- _WHAT TO WORK ON_:
Give the count of lines containing the string "picture", with no other output.

- _GIVEN DATA_:

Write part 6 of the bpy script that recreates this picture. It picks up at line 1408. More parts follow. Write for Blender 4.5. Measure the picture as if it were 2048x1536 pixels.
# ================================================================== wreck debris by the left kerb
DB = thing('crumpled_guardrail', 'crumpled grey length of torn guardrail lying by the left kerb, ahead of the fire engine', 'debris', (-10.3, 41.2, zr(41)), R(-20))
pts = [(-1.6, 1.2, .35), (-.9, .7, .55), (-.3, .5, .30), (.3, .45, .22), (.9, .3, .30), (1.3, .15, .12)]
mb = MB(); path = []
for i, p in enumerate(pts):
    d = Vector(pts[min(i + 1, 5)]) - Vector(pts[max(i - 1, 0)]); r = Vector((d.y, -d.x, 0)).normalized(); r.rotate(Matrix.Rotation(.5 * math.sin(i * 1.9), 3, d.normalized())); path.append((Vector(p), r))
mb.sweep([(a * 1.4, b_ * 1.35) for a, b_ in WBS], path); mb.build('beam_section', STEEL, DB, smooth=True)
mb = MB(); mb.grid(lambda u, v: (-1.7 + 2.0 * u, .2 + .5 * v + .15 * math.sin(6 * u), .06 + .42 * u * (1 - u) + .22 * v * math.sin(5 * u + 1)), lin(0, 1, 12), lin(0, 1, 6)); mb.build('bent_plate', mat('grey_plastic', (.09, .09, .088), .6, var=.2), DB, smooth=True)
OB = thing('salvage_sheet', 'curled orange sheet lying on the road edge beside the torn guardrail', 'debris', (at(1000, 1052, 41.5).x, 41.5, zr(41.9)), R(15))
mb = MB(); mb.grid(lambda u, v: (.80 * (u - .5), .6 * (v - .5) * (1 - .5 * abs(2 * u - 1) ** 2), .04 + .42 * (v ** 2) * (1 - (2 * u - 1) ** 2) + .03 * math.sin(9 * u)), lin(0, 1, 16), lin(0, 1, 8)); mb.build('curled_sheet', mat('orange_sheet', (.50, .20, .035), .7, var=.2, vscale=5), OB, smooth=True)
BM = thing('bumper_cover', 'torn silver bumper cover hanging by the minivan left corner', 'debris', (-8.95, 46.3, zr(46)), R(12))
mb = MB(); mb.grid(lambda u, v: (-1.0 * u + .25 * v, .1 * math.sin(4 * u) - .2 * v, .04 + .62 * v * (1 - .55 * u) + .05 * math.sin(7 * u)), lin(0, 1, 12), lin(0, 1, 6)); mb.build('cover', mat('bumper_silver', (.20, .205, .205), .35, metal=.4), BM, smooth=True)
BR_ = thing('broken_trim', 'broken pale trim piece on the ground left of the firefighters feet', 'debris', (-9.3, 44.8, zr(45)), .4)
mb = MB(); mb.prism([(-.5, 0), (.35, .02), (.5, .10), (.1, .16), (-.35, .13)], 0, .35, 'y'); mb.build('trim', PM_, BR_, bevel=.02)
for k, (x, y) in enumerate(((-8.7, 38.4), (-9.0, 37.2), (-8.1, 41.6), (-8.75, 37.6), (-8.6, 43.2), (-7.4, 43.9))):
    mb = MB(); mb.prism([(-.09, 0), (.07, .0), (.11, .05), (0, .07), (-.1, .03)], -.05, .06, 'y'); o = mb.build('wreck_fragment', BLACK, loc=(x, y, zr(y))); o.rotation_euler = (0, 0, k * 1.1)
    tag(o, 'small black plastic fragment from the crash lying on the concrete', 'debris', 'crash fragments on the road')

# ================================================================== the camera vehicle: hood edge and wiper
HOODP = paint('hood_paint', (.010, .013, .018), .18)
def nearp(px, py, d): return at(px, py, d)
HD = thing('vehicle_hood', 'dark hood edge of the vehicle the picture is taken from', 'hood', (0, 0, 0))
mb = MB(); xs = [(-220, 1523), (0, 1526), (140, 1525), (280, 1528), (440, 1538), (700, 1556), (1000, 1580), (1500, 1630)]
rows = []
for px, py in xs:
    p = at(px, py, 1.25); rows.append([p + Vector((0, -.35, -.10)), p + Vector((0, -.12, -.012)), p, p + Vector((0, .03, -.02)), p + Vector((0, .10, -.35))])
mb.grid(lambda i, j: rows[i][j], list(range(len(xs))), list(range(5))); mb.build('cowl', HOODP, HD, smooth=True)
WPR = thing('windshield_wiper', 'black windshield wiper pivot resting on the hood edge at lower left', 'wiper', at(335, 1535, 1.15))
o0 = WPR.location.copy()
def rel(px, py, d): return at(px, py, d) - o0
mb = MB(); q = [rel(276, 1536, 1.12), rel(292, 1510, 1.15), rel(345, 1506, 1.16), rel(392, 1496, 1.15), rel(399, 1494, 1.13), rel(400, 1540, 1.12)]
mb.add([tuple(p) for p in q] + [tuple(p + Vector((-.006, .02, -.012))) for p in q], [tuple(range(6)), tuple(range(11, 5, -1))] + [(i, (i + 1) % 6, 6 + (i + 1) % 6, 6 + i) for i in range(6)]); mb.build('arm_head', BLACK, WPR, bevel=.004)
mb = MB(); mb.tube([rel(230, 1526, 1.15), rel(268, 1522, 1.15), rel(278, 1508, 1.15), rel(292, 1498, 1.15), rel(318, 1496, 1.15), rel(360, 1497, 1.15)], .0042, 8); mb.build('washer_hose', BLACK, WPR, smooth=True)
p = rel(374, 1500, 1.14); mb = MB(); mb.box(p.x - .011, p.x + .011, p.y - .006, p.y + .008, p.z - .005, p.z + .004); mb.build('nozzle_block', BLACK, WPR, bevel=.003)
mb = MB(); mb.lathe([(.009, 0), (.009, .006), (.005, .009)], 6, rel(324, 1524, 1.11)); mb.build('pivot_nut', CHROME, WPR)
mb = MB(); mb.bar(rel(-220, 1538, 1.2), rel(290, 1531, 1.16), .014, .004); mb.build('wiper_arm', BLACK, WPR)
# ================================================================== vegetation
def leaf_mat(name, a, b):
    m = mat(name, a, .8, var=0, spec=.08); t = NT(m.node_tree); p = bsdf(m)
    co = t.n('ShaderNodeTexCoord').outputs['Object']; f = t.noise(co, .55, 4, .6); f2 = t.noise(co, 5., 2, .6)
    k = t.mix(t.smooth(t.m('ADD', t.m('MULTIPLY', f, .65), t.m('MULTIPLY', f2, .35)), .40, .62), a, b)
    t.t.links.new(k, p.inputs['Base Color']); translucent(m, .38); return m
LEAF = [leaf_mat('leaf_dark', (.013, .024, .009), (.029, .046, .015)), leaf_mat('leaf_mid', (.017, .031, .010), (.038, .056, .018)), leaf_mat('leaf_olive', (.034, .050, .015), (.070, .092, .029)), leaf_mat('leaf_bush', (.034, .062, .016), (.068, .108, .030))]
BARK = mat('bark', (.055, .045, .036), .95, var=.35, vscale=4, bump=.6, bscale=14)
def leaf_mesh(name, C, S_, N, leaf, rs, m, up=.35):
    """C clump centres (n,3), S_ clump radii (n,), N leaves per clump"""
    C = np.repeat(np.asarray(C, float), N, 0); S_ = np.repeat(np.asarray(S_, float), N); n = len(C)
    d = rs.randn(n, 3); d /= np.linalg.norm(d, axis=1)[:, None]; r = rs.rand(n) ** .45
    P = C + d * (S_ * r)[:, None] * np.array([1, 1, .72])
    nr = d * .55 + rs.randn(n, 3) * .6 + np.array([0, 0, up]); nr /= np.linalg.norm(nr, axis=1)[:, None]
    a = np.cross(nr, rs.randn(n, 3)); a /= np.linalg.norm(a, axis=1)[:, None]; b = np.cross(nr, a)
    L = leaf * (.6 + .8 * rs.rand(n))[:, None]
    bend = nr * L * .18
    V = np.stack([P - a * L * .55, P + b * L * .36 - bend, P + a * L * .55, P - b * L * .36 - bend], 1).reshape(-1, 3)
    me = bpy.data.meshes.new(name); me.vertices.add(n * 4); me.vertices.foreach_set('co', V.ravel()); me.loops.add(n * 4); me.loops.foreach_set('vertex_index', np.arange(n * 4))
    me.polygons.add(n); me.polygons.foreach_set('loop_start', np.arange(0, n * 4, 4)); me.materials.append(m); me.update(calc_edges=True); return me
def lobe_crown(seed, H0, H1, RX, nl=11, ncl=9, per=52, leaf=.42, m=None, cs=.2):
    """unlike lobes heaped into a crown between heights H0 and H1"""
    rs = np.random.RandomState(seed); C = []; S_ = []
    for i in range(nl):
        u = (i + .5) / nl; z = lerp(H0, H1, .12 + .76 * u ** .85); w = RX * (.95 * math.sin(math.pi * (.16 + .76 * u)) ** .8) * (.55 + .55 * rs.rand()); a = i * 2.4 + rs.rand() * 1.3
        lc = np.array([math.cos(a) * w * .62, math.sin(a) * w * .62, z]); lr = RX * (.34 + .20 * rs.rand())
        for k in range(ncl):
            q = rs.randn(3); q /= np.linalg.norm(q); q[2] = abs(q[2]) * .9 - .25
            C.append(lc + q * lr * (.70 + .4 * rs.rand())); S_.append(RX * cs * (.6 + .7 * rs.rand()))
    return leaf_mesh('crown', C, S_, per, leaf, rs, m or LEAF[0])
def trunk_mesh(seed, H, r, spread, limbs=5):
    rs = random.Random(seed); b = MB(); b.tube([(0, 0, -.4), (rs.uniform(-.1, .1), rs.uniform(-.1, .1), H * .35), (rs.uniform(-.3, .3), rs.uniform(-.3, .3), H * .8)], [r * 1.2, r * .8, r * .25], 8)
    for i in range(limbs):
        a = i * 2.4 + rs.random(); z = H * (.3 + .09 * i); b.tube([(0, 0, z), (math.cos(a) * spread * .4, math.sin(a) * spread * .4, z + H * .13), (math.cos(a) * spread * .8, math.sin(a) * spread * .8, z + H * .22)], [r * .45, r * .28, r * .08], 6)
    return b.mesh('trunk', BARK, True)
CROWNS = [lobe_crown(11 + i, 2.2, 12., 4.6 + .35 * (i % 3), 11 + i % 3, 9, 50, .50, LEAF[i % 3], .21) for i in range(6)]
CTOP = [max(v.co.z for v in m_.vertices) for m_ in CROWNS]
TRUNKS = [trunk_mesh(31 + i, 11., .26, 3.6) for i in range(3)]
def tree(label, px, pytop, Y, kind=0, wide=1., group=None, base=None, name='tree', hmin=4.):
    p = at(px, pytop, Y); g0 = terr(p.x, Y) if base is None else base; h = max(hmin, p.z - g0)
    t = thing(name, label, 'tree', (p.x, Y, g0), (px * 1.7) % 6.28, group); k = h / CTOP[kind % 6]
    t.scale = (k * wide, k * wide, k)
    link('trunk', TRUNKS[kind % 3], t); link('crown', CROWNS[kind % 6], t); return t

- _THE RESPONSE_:
2